Why Isn’t My Website On the First Page of Google?

It’s a slippery slope: most people know that they want their website to show up on the first page of search results, and they don’t understand why they aren’t there already. When potential clients come to me and tell me that they’ve done SEO work to their website already – whether they’ve done it themselves or someone has done it for them – I start off by asking them a few questions to see where their website SEO actually stands.

 

1)    Do you have specific keywords that you’re trying to rank for?

2)    How much time has passed since you had your site optimized?

3)    Do you have tracking enabled to see how well you’re actually doing?

 

A lot of people don’t understand that keyword strategy means that you’ve actually chosen specific keywords you want to rank for and are working on bringing your website to the top of the search results for those keywords.
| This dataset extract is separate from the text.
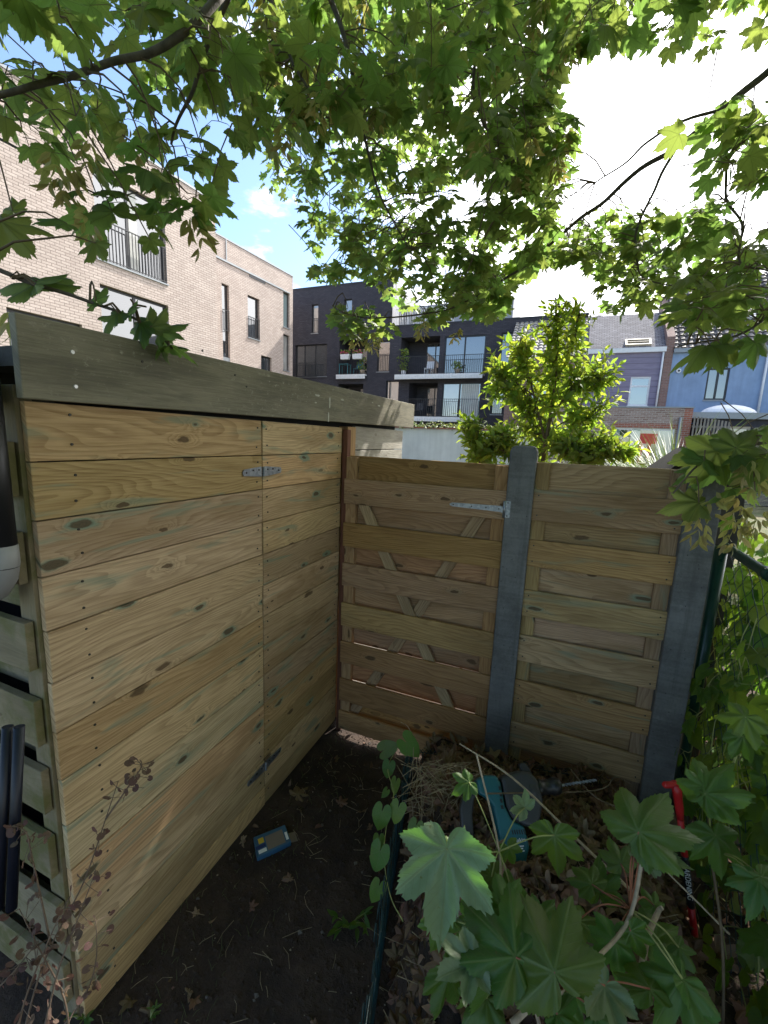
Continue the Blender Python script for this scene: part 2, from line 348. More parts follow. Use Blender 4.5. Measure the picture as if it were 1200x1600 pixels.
M['greypvc'] = plain('grey_pvc', (0.28, 0.28, 0.28), 0.5, 0.1)
M['bluepipe'] = plain('dark_blue_plastic', (0.004, 0.007, 0.018), 0.45, 0.2)
M['felt'] = plain('roof_felt', (0.05, 0.05, 0.05), 0.9, 0.3, 20, bump=.6, bsc=200)
M['tar'] = plain('matt_tar_felt', (0.018, 0.018, 0.018), .95, .3, 20, bump=.5, bsc=150); M['tar'].node_tree.nodes['Principled BSDF'].inputs['Specular IOR Level'].default_value = 0.05
M['drystem'] = plain('dry_brown_stem', (0.13, 0.088, 0.06), .8, .3, 40.0)
M['greenpaint'] = plain('dark_green_coated_steel', (0.008, 0.045, 0.032), 0.32, 0.2)
M['greenwire'] = plain('green_coated_wire', (0.005, 0.032, 0.036), 0.45, 0.25)
M['leaf'] = leafmat('sycamore_leaf', (0.075, 0.125, 0.034), (0.115, 0.165, 0.066), (0.25, 0.39, 0.075), tw=0.57, vein=0.25, spots=.35)
M['leafnear'] = leafmat('sapling_leaf', (0.070, 0.150, 0.028), (0.20, 0.265, 0.155), (0.17, 0.36, 0.03), tw=0.36, vein=0.42, gloss=0.42, hue=0.03, spots=0.75)
M['laurel'] = leafmat('laurel_leaf', (0.085, 0.155, 0.026), (0.14, 0.21, 0.055), (0.46, 0.64, 0.06), tw=0.48, vein=0.15, gloss=0.46)
M['vine'] = leafmat('vine_leaf', (0.05, 0.12, 0.02), (0.09, 0.17, 0.05), (0.24, 0.42, 0.03), tw=0.42, vein=0.25)
M['samara'] = leafmat('samara_wing', (0.30, 0.30, 0.10), (0.32, 0.30, 0.12), (0.50, 0.48, 0.12), tw=0.4, vein=0.0)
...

Many people have given me a list of keywords that they want to target, then come back to me and ask me why they aren’t ranking for a keyword that is not on the list. It’s because we didn’t optimize for it.

It is true that often you will rank for keywords that you aren’t specifically targeting (Google and Bing Webmasters will tell you what those keywords are; just another reason to register with them.) However, to expect to rank for any keyword that seems at all related to what you’re selling without targeting it specifically does not work. Imagine that you own a grocery store, and I am your shelf stocker. You tell me that you want me to buy oranges, lemons, limes and grapefruits to put on the shelf. I do; I buy them and they’re there and ready for people to buy. Sometimes the fruit distributor brings bananas; this is an added bonus, but I can’t control whether he brings them every week unless you notice that people are buying them and specifically ask me to stock them. Then you show up one day and you ask why there aren’t any apples there. You didn’t ask me to get apples. See my point?

 

I ask how long it’s been since you’ve had your site optimized because very often people don’t know that it can take 3-6 months to rank for a keyword, and often up to 12 months or more of concerted effort if the keyword is really competitive. And I will also tell you that sometimes you just aren’t going to be able to rank for that keyword that you want to rank for so badly. If you’re in a highly competitive market and are competing against monstrous companies with thousands of dollars of monthly SEO budget and years of brand recognition, the chances are slim to none. Regardless of how difficult it is to rank for a keyword, it is rarely an overnight success. It makes more sense to track progress to ensure your rankings are improving than it does to think your SEO consultant is failing because you aren’t on the first page within a month or two.

 

You’d be surprised how many people don’t have tracking and yet wonder why they can’t make improvements to their rankings. There is no way to know if you are improving if you don’t have a way to measure that improvement. There is no way to know if your traffic has increased or decreased; if there are specific pages where your visitors are jumping ship; if you have been hit by Panda or Penguin, if you don’t have tracking enabled. AND, tracking is FREE. Implementing Google analytics is relatively painless and gives you insights to all sorts of information, and they’re not the only one out there.

 

It is only after asking these three specific questions that I start an SEO analysis of a site to see how I can help and why their SEO strategy might not be working. Once those three questions have been addressed – and depending on the answers – I  have a better idea of whether my job with the client is helping them improve their website’s technical SEO components, or whether it’s more about expectation management.